# To do
Give every line back verbatim, dropping all images.

··· Given information

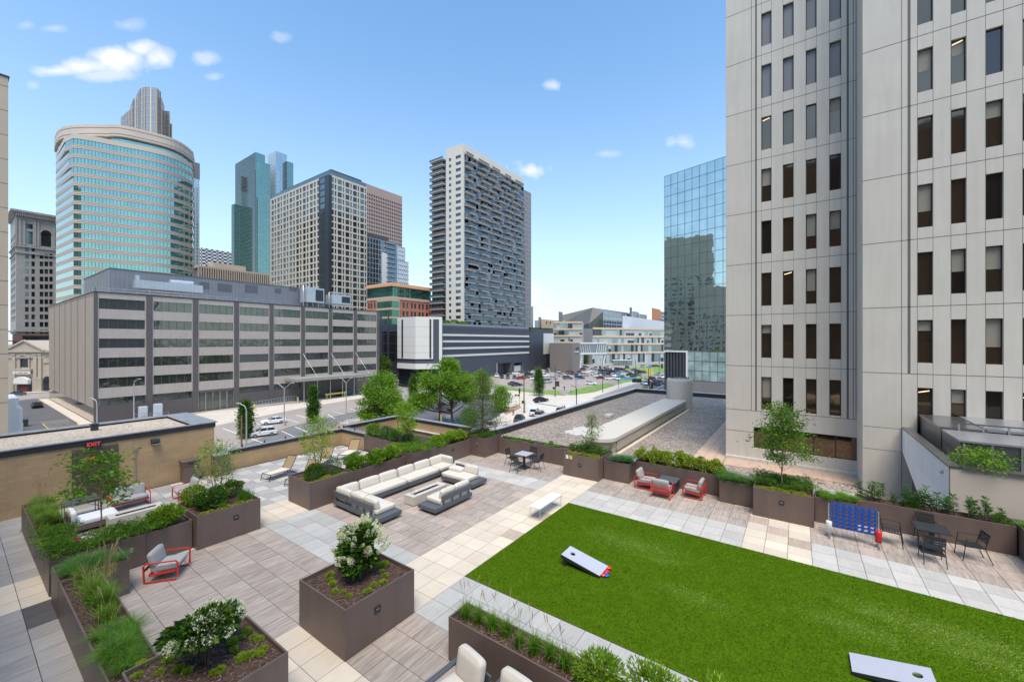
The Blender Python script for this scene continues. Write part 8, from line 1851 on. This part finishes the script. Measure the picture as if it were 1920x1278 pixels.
for i,p in enumerate([(268,787),(296,786)]):
    A=gp(*p,GZ); t=thing('utility_cabinet',['pale utility cabinet inside the small railing at the foot of the striped office','second, taller pale utility cabinet at the foot of the striped office'][i],'cabinet',(*A,GZ)); a=MB(); a.box(-.7,.7,-.6,.6,.3,3.0+i*.5); a.build('body',mat('pale_cabinet',(.50,.54,.58),.5),t,bevel=.05); a=MB(); [a.tube([(-1.6,-1.0,h),(1.6,-1.0,h),(1.6,1,h)],.04,5) for h in(.9,1.6)]; [a.tube([(x,-1.0,0),(x,-1.0,1.6)],.04,5) for x in(-1.6,0,1.6)]; a.build('guard_rail',M['steel'],t)
# bus shelter
A=gp(1166,684.5,GZ); t=thing('bus_shelter','glass bus shelter on the far side of the car park','bus shelter',(*A,GZ),atan2(R.y,R.x)); a=MB(); a.box(-7,7,-1.5,1.5,3.6,4.0); a.build('roof',M['white'],t); a=MB(); a.box(-6.8,6.8,-1.4,-1.3,.2,3.6); a.build('glass_wall',MC['skybridge_glass'],t); a=MB(); [a.box(x-.1,x+.1,-1.5,-1.35,0,3.6) for x in np.linspace(-6.8,6.8,8)]; a.build('post',WF,t)
# ---- people ----
def person(px,py,label,stride=.35,head=0,shirt=(.05,.05,.06),pants=(.03,.03,.05),skin=(.45,.28,.2),hgt=1.75,arm=.25):
    x,y=gp(px,py,GZ); me=bpy.data.meshes.new('person'); k=hgt/1.75
    J=[(0,0,.95),(0,0,1.15),(0,0,1.38),(0,0,1.5),(0,0,1.62),(0,0,1.72),(0,.19,1.40),(arm*.5,.25,1.14),(arm,.22,.90),(0,-.19,1.40),(-arm*.4,-.25,1.14),(-arm*.6,-.22,.90),(0,.10,.90),(stride*.55,.10,.5),(stride,.10,.09),(stride+.15,.10,.04),(0,-.10,.90),(-stride*.3,-.10,.5),(-stride,-.10,.11),(-stride+.14,-.10,.04)]
    E_=[(0,1),(1,2),(2,3),(3,4),(4,5),(2,6),(6,7),(7,8),(2,9),(9,10),(10,11),(0,12),(12,13),(13,14),(14,15),(0,16),(16,17),(17,18),(18,19)]
    Rr=[.13,.13,.15,.06,.095,.07,.065,.05,.04,.065,.05,.04,.10,.075,.05,.045,.10,.075,.05,.045]
    me.from_pydata([(a*k,b*k,c*k) for a,b,c in J],E_,[]); o=bpy.data.objects.new('person',me); COL.objects.link(o); o.location=(x,y,GZ+.03); o.rotation_euler=(0,0,rad(head))
    sk=o.modifiers.new('skin','SKIN'); 
    for i,v in enumerate(me.skin_vertices[0].data): v.radius=(Rr[i]*k,Rr[i]*k); v.use_root=(i==0)
    ss=o.modifiers.new('sub','SUBSURF'); ss.levels=1; ss.render_levels=1
    m=bpy.data.materials.new('clothes'); m.use_nodes=True; nt=m.node_tree; b=nt.nodes['Principled BSDF']; b.inputs['Roughness'].default_value=.85; tc=nt.nodes.new('ShaderNodeTexCoord'); sp=nt.nodes.new('ShaderNodeSeparateXYZ'); nt.links.new(tc.outputs['Object'],sp.inputs[0]); dv=nt.nodes.new('ShaderNodeMath'); dv.operation='DIVIDE'; dv.inputs[1].default_value=1.8*k; nt.links.new(sp.outputs[2],dv.inputs[0]); cr=nt.nodes.new('ShaderNodeValToRGB'); cr.color_ramp.interpolation='CONSTANT'; e=cr.color_ramp.elements; e[0].color=(*pants,1); e[1].position=.53; e[1].color=(*shirt,1); q=e.new(.83); q.color=(*skin,1); q=e.new(.93); q.color=(.03,.02,.02,1); nt.links.new(dv.outputs[0],cr.inputs[0]); nt.links.new(cr.outputs[0],b.inputs['Base Color']); me.materials.append(m)
    return setp(o,label,'person')
person(943,731,'person in dark clothes walking on the pavement left of the navy sedan',.35,-60,(.02,.02,.03),(.02,.02,.03))
person(1048.5,710,'person in light trousers striding across the car park beside the grey SUV',.4,-60,(.25,.15,.15),(.35,.35,.4))
person(1058,732,'person in a dark top and blue trousers standing on the path between the lawns',.08,30,(.03,.02,.03),(.05,.07,.14)); person(1070.5,737,'person with pale shirt crouching by the path between the lawns',.15,0,(.5,.45,.42),(.04,.04,.06),hgt=1.5)
person(1054.5,772,'left one of two people waiting by the crosswalk behind the roof parapet',.1,200,(.45,.35,.33),(.1,.1,.14)); person(1058.5,772,'right one of two people waiting by the crosswalk behind the roof parapet',.1,200,(.30,.12,.12),(.06,.05,.08)); person(962.5,779,'person in a red top on the corner pavement behind the black SUV',.15,40,(.4,.1,.1),(.05,.05,.08)); person(1199,699,'person in white by the dark SUV on the far grass',.1,0,(.7,.65,.6),(.5,.45,.4))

······

# Task output
The Blender Python script for this scene continues. Write part 8, from line 1851 on. This part finishes the script. Measure the picture as if it were 1920x1278 pixels.
for i,p in enumerate([(268,787),(296,786)]):
    A=gp(*p,GZ); t=thing('utility_cabinet',['pale utility cabinet inside the small railing at the foot of the striped office','second, taller pale utility cabinet at the foot of the striped office'][i],'cabinet',(*A,GZ)); a=MB(); a.box(-.7,.7,-.6,.6,.3,3.0+i*.5); a.build('body',mat('pale_cabinet',(.50,.54,.58),.5),t,bevel=.05); a=MB(); [a.tube([(-1.6,-1.0,h),(1.6,-1.0,h),(1.6,1,h)],.04,5) for h in(.9,1.6)]; [a.tube([(x,-1.0,0),(x,-1.0,1.6)],.04,5) for x in(-1.6,0,1.6)]; a.build('guard_rail',M['steel'],t)
# bus shelter
A=gp(1166,684.5,GZ); t=thing('bus_shelter','glass bus shelter on the far side of the car park','bus shelter',(*A,GZ),atan2(R.y,R.x)); a=MB(); a.box(-7,7,-1.5,1.5,3.6,4.0); a.build('roof',M['white'],t); a=MB(); a.box(-6.8,6.8,-1.4,-1.3,.2,3.6); a.build('glass_wall',MC['skybridge_glass'],t); a=MB(); [a.box(x-.1,x+.1,-1.5,-1.35,0,3.6) for x in np.linspace(-6.8,6.8,8)]; a.build('post',WF,t)
# ---- people ----
def person(px,py,label,stride=.35,head=0,shirt=(.05,.05,.06),pants=(.03,.03,.05),skin=(.45,.28,.2),hgt=1.75,arm=.25):
    x,y=gp(px,py,GZ); me=bpy.data.meshes.new('person'); k=hgt/1.75
    J=[(0,0,.95),(0,0,1.15),(0,0,1.38),(0,0,1.5),(0,0,1.62),(0,0,1.72),(0,.19,1.40),(arm*.5,.25,1.14),(arm,.22,.90),(0,-.19,1.40),(-arm*.4,-.25,1.14),(-arm*.6,-.22,.90),(0,.10,.90),(stride*.55,.10,.5),(stride,.10,.09),(stride+.15,.10,.04),(0,-.10,.90),(-stride*.3,-.10,.5),(-stride,-.10,.11),(-stride+.14,-.10,.04)]
    E_=[(0,1),(1,2),(2,3),(3,4),(4,5),(2,6),(6,7),(7,8),(2,9),(9,10),(10,11),(0,12),(12,13),(13,14),(14,15),(0,16),(16,17),(17,18),(18,19)]
    Rr=[.13,.13,.15,.06,.095,.07,.065,.05,.04,.065,.05,.04,.10,.075,.05,.045,.10,.075,.05,.045]
    me.from_pydata([(a*k,b*k,c*k) for a,b,c in J],E_,[]); o=bpy.data.objects.new('person',me); COL.objects.link(o); o.location=(x,y,GZ+.03); o.rotation_euler=(0,0,rad(head))
    sk=o.modifiers.new('skin','SKIN'); 
    for i,v in enumerate(me.skin_vertices[0].data): v.radius=(Rr[i]*k,Rr[i]*k); v.use_root=(i==0)
    ss=o.modifiers.new('sub','SUBSURF'); ss.levels=1; ss.render_levels=1
    m=bpy.data.materials.new('clothes'); m.use_nodes=True; nt=m.node_tree; b=nt.nodes['Principled BSDF']; b.inputs['Roughness'].default_value=.85; tc=nt.nodes.new('ShaderNodeTexCoord'); sp=nt.nodes.new('ShaderNodeSeparateXYZ'); nt.links.new(tc.outputs['Object'],sp.inputs[0]); dv=nt.nodes.new('ShaderNodeMath'); dv.operation='DIVIDE'; dv.inputs[1].default_value=1.8*k; nt.links.new(sp.outputs[2],dv.inputs[0]); cr=nt.nodes.new('ShaderNodeValToRGB'); cr.color_ramp.interpolation='CONSTANT'; e=cr.color_ramp.elements; e[0].color=(*pants,1); e[1].position=.53; e[1].color=(*shirt,1); q=e.new(.83); q.color=(*skin,1); q=e.new(.93); q.color=(.03,.02,.02,1); nt.links.new(dv.outputs[0],cr.inputs[0]); nt.links.new(cr.outputs[0],b.inputs['Base Color']); me.materials.append(m)
    return setp(o,label,'person')
person(943,731,'person in dark clothes walking on the pavement left of the navy sedan',.35,-60,(.02,.02,.03),(.02,.02,.03))
person(1048.5,710,'person in light trousers striding across the car park beside the grey SUV',.4,-60,(.25,.15,.15),(.35,.35,.4))
person(1058,732,'person in a dark top and blue trousers standing on the path between the lawns',.08,30,(.03,.02,.03),(.05,.07,.14)); person(1070.5,737,'person with pale shirt crouching by the path between the lawns',.15,0,(.5,.45,.42),(.04,.04,.06),hgt=1.5)
person(1054.5,772,'left one of two people waiting by the crosswalk behind the roof parapet',.1,200,(.45,.35,.33),(.1,.1,.14)); person(1058.5,772,'right one of two people waiting by the crosswalk behind the roof parapet',.1,200,(.30,.12,.12),(.06,.05,.08)); person(962.5,779,'person in a red top on the corner pavement behind the black SUV',.15,40,(.4,.1,.1),(.05,.05,.08)); person(1199,699,'person in white by the dark SUV on the far grass',.1,0,(.7,.65,.6),(.5,.45,.4))